Thursday, October 15, 2009

2012 is not the end of the world, Mayan elder insists

http://www.telegraph.co.uk/news/newstopics/howaboutthat/6300744/2012-is-not-the-end-of-the-world-Mayan-elder-insists.html

2012 is not the end of the world, Mayan elder insists
The year 2012 will not bring the end of the world, a Mayan elder has insisted, despite claims that a Mayan calendar shows that time will "run out" on December 21 of that year.

Published: 9:49PM BST 11 Oct 2009
Guatemalan Mayan Indian elder Apolinario Chile Pixtun
Guatemalan Mayan Indian elder Apolinario Chile Pixtun Photo: AP

Apolinario Chile Pixtun is tired of being bombarded with frantic questions about the end of the world. "I came back from England last year and, man, they had me fed up with this stuff," he said.

A significant time period for the Mayans does end on the date, and enthusiasts have found a series of astronomical alignments they say coincide in 2012, including one that happens roughly only once every 25,800 years.
But most archaeologists, astronomers and Mayans say the only thing likely to hit Earth is a meteor shower of New Age philosophy, pop astronomy, internet doomsday rumours and TV specials such as one on the History Channel which mixes "predictions" from Nostradamus and the Mayans and asks: "Is 2012 the year the cosmic clock finally winds down to zero days, zero hope?"

Still, things are only likely to get worse for Mr Pixtun. Next month Hollywood's "2012" opens in cinemas, featuring earthquakes, meteor showers and a tsunami dumping an aircraft carrier on the White House.

At Cornell University, Ann Martin, who runs the "Curious? Ask an Astronomer" website, says people are scared.

"It's too bad that we're getting e-mails from fourth-graders who are saying that they're too young to die," Ms Martin said. "We had a mother of two young children who was afraid she wouldn't live to see them grow up."

Mr Pixtun, a Guatemalan, says the doomsday theories spring from Western, not Mayan ideas.

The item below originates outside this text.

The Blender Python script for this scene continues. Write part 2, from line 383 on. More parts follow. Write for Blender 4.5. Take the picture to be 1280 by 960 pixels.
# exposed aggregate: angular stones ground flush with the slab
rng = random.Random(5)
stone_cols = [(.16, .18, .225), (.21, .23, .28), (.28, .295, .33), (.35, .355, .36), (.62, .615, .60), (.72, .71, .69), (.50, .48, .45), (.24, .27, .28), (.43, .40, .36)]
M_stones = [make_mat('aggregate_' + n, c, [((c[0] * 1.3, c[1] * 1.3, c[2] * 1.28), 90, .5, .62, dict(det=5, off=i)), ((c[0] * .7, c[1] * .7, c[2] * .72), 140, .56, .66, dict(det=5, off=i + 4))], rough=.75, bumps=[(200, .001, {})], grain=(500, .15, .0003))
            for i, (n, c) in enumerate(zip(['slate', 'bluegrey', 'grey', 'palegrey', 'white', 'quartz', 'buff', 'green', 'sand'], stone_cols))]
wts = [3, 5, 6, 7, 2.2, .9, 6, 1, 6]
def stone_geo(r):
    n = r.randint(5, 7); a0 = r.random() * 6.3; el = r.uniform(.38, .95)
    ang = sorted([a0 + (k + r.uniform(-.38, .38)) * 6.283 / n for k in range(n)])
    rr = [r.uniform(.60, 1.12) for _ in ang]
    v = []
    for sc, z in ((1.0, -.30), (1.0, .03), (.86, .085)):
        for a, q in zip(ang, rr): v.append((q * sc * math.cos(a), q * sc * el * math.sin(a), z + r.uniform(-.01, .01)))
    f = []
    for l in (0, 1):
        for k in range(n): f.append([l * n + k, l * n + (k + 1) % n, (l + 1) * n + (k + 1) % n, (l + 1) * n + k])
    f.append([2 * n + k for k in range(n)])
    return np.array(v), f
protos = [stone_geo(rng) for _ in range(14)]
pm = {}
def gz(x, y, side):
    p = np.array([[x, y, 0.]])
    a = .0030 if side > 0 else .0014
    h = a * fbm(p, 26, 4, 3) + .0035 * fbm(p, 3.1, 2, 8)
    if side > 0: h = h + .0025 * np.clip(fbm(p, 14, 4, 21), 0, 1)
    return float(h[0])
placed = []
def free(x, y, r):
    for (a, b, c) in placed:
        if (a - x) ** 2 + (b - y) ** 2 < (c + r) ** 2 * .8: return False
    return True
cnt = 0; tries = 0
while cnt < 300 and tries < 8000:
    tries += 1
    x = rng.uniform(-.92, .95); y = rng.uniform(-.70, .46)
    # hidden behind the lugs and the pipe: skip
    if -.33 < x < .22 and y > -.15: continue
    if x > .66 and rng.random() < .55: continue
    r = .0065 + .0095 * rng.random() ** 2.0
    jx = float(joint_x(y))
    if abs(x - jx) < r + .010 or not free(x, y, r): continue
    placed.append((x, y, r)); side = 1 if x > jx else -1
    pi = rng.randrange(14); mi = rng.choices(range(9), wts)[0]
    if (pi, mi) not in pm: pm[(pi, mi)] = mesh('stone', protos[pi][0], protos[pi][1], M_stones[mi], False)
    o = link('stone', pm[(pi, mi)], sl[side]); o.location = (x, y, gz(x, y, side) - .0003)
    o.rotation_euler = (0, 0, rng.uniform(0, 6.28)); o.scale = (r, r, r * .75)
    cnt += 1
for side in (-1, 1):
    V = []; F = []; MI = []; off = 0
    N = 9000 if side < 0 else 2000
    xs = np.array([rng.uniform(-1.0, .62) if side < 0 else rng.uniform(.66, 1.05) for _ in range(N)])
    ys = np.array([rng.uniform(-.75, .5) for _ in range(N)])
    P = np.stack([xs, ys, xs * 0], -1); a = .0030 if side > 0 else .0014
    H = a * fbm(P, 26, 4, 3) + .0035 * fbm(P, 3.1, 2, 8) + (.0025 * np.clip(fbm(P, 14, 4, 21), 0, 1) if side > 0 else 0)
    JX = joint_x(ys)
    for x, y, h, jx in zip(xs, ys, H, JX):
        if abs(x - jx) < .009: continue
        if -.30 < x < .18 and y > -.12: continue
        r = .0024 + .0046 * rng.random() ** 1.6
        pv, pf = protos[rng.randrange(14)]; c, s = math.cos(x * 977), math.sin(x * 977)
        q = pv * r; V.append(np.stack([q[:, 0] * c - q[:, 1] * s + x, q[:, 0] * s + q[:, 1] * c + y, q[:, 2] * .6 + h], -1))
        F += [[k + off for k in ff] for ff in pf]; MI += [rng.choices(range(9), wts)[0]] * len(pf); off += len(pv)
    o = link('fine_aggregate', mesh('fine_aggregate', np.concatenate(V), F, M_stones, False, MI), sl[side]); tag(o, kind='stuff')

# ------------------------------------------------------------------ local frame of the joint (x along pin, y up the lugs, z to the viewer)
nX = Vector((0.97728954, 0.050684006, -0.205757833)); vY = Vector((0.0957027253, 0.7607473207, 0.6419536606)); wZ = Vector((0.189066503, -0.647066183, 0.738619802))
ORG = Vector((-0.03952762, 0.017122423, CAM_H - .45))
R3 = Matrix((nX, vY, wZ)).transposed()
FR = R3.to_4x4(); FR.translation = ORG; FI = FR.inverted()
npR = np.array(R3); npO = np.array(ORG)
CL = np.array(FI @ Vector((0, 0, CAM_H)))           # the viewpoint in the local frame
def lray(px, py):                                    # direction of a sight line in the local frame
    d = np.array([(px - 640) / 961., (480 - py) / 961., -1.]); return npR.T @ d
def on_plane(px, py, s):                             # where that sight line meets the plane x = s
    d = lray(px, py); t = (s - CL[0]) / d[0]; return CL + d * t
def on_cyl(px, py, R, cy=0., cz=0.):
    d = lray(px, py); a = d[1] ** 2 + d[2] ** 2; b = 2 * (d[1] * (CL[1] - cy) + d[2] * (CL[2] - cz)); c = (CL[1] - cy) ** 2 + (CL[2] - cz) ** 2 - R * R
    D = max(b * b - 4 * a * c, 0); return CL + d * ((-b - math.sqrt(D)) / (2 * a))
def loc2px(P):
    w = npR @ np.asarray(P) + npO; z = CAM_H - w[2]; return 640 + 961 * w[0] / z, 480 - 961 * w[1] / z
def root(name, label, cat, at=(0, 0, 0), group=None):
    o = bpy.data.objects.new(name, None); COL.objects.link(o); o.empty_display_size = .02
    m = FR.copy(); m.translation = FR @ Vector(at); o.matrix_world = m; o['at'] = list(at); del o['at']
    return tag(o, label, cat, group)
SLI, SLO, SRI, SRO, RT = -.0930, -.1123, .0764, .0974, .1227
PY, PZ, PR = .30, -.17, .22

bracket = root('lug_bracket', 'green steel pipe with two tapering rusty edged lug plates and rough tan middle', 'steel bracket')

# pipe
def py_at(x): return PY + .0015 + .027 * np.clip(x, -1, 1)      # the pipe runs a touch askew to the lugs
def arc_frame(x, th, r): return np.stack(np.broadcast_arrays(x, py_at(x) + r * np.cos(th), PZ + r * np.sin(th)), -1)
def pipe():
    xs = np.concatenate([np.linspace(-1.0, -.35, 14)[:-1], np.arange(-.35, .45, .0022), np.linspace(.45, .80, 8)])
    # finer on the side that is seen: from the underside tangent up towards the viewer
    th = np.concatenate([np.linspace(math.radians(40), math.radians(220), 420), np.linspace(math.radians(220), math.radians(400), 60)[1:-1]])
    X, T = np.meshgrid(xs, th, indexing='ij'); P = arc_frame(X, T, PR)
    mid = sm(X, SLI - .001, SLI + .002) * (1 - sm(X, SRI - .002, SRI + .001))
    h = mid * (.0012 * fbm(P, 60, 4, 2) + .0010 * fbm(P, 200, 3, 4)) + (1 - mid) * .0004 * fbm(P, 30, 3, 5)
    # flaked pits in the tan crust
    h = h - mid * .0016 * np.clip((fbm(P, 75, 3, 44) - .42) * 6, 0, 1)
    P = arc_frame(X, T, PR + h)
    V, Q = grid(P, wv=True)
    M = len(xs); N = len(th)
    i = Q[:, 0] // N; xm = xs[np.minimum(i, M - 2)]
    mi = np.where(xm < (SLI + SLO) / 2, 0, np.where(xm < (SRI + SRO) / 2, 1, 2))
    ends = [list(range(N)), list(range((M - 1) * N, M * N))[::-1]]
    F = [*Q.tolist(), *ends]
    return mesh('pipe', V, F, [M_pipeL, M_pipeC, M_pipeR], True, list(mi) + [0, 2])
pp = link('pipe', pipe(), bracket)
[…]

But hysteria surrounding 2012 does have some grains of archaeological basis. One of them is Monument Six.

Found at an obscure ruin in southern Mexico during highway construction in the 1960s, the stone tablet almost did not survive; the site was largely paved over and parts of the tablet were looted.

The inscription describes something that is supposed to occur in 2012 involving Bolon Yokte, a mysterious Mayan god associated with both war and creation. However, erosion and a crack in the stone make the end of the passage almost illegible.

Guillermo Bernal, an archaeologist at Mexico's National Autonomous University, believes the eroded message is: "He will descend from the sky".

But Mr Bernal also notes there are other inscriptions at Mayan sites for dates far beyond 2012 - including one that roughly translates into the year 4772.

The Mayan civilization, based in modern day Mexico and Central America, reached its height from 300 AD to 900 AD and had a talent for astronomy

Its Long Count calendar begins in 3,114 BC, marking time in roughly 394-year periods known as Baktuns. Thirteen was a significant, sacred number for the Mayas, and the 13th Baktun ends around Dec 21, 2012.

"It's a special anniversary of creation," said David Stuart, a specialist in Mayan epigraphy at the University of Texas at Austin. "The Maya never said the world is going to end, they never said anything bad would happen necessarily, they're just recording this future anniversary on Monument Six."

But some say the Mayans knew another secret: the Earth's axis wobbles, slightly changing the alignment of the stars every year. Once every 25,800 years, the sun lines up with the centre of our Milky Way galaxy on a winter solstice, the sun's lowest point in the horizon.

That will happen on Dec. 21, 2012, when the sun appears to rise in the same spot where the bright centre of galaxy sets.